Rows from a 3D scene dataset
+--
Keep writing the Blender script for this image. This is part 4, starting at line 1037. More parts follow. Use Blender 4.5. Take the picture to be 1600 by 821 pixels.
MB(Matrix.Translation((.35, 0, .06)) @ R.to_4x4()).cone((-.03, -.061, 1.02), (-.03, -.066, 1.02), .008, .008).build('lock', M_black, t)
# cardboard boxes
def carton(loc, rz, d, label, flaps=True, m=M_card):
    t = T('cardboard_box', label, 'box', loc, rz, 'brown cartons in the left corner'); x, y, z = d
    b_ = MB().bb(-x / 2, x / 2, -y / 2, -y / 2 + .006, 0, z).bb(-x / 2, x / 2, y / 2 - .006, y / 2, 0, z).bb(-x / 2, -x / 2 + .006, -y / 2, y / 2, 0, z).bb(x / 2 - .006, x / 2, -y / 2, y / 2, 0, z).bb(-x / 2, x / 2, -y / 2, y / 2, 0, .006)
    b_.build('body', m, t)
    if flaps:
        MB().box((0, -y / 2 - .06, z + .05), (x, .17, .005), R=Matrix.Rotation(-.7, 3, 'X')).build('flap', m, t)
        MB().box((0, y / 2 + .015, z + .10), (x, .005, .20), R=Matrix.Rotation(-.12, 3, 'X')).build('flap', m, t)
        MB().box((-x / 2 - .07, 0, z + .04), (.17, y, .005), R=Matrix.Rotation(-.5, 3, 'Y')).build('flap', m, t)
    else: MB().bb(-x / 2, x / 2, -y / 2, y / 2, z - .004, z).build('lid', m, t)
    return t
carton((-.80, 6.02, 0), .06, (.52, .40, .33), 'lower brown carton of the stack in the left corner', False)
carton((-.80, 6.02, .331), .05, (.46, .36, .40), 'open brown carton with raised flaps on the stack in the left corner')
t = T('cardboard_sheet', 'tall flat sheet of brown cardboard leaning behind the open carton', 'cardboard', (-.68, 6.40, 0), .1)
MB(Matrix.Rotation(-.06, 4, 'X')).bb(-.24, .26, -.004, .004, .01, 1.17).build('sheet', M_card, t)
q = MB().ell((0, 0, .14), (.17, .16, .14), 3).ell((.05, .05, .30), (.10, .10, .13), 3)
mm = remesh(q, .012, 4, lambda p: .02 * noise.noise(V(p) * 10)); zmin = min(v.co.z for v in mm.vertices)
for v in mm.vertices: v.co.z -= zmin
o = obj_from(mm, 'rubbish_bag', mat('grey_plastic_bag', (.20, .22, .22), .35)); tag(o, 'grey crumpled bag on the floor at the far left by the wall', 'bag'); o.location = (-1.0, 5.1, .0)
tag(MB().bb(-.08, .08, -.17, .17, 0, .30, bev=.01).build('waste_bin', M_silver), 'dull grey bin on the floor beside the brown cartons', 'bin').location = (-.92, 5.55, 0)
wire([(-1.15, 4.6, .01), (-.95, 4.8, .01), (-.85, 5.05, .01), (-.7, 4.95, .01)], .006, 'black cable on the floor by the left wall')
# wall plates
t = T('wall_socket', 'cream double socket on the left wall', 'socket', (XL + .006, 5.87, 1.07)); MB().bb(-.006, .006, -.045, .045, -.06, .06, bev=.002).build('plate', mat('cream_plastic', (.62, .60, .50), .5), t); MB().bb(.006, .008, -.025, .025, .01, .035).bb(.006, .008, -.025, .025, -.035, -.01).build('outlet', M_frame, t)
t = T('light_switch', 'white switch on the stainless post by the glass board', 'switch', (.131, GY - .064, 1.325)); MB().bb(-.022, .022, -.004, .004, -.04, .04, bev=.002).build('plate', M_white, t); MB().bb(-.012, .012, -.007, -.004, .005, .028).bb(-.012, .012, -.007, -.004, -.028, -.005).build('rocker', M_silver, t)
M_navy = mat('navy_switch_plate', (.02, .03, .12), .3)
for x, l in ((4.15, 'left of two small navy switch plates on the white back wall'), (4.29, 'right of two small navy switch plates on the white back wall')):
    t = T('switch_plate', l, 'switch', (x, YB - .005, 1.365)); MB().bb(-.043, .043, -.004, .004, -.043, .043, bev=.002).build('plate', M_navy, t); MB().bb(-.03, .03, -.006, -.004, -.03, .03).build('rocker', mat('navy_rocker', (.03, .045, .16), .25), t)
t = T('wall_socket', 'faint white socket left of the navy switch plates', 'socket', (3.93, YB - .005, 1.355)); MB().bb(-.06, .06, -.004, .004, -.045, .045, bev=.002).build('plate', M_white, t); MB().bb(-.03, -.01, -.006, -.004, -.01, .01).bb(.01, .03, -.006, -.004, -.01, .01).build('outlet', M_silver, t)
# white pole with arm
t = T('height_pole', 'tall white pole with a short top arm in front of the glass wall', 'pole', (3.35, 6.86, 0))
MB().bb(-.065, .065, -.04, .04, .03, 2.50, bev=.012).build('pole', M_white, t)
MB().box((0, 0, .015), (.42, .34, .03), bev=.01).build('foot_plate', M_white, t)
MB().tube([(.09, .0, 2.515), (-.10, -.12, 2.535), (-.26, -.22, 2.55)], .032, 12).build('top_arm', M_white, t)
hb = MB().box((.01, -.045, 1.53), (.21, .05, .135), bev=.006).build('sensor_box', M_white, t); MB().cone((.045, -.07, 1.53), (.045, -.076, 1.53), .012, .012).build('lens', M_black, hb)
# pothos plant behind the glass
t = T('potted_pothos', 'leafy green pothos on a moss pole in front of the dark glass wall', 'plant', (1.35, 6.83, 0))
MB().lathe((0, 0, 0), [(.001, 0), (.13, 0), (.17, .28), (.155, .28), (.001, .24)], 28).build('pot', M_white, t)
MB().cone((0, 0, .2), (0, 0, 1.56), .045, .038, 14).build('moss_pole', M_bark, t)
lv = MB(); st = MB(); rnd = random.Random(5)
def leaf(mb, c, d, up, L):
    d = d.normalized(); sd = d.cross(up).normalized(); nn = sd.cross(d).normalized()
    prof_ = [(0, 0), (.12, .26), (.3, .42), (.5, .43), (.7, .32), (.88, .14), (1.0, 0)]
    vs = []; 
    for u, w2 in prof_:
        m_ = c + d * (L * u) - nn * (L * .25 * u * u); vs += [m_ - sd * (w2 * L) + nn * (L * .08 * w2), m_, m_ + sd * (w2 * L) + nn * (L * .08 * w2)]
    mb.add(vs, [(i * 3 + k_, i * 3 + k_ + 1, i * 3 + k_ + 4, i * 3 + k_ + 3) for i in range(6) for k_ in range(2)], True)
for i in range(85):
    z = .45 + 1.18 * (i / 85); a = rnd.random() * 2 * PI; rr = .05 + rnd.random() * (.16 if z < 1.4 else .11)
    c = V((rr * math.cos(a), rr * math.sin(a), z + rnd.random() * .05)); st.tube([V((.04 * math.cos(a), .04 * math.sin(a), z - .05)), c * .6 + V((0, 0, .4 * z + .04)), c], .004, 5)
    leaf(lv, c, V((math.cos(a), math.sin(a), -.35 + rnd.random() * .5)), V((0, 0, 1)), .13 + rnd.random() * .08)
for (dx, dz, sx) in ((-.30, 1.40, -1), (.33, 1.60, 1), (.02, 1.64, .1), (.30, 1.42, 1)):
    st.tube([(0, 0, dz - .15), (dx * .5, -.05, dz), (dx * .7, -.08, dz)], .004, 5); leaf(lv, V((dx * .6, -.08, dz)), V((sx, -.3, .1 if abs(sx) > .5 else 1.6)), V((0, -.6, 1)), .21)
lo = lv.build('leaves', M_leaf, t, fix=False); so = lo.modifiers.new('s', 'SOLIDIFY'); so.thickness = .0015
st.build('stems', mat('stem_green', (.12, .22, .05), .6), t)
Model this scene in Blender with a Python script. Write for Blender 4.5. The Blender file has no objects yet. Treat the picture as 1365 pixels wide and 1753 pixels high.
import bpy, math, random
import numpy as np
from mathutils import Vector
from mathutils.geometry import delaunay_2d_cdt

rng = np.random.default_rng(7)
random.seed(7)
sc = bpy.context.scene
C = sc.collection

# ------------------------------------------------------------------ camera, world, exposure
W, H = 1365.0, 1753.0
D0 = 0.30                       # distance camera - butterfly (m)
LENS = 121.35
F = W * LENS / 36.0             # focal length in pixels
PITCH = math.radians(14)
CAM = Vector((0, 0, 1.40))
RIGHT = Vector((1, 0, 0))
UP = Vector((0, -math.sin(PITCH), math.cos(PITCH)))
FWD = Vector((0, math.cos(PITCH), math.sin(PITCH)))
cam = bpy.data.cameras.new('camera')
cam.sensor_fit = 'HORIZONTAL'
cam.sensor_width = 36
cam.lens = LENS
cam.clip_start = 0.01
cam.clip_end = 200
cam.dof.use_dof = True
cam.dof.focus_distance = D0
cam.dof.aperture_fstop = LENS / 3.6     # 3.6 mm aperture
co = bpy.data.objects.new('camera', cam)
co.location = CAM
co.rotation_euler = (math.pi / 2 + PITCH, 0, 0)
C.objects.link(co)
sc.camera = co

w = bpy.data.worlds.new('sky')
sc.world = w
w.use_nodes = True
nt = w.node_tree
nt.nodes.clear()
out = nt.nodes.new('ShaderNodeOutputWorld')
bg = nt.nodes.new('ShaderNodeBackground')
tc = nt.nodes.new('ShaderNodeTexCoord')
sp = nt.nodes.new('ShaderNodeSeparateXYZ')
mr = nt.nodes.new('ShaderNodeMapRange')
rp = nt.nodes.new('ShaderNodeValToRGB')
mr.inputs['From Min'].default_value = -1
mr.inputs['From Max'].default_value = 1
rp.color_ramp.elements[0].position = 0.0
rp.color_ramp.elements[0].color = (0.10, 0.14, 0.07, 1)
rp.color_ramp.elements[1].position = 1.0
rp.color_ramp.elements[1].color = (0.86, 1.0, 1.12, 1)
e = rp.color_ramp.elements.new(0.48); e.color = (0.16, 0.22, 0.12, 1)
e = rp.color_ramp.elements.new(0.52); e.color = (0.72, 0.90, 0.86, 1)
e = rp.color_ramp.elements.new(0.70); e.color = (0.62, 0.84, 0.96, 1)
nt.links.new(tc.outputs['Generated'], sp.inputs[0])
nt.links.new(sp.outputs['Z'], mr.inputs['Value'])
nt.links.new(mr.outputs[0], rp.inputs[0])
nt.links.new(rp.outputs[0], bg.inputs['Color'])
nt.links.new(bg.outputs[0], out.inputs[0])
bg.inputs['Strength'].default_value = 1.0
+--
- Given task
The required output is an exact reproduction of the lines starting at the one that contains "Model this scene" and ending at the one that contains "C = sc.collection". Both boundary lines belong to it.

- Worked answer
Model this scene in Blender with a Python script. Write for Blender 4.5. The Blender file has no objects yet. Treat the picture as 1365 pixels wide and 1753 pixels high.
import bpy, math, random
import numpy as np
from mathutils import Vector
from mathutils.geometry import delaunay_2d_cdt

rng = np.random.default_rng(7)
random.seed(7)
sc = bpy.context.scene
C = sc.collection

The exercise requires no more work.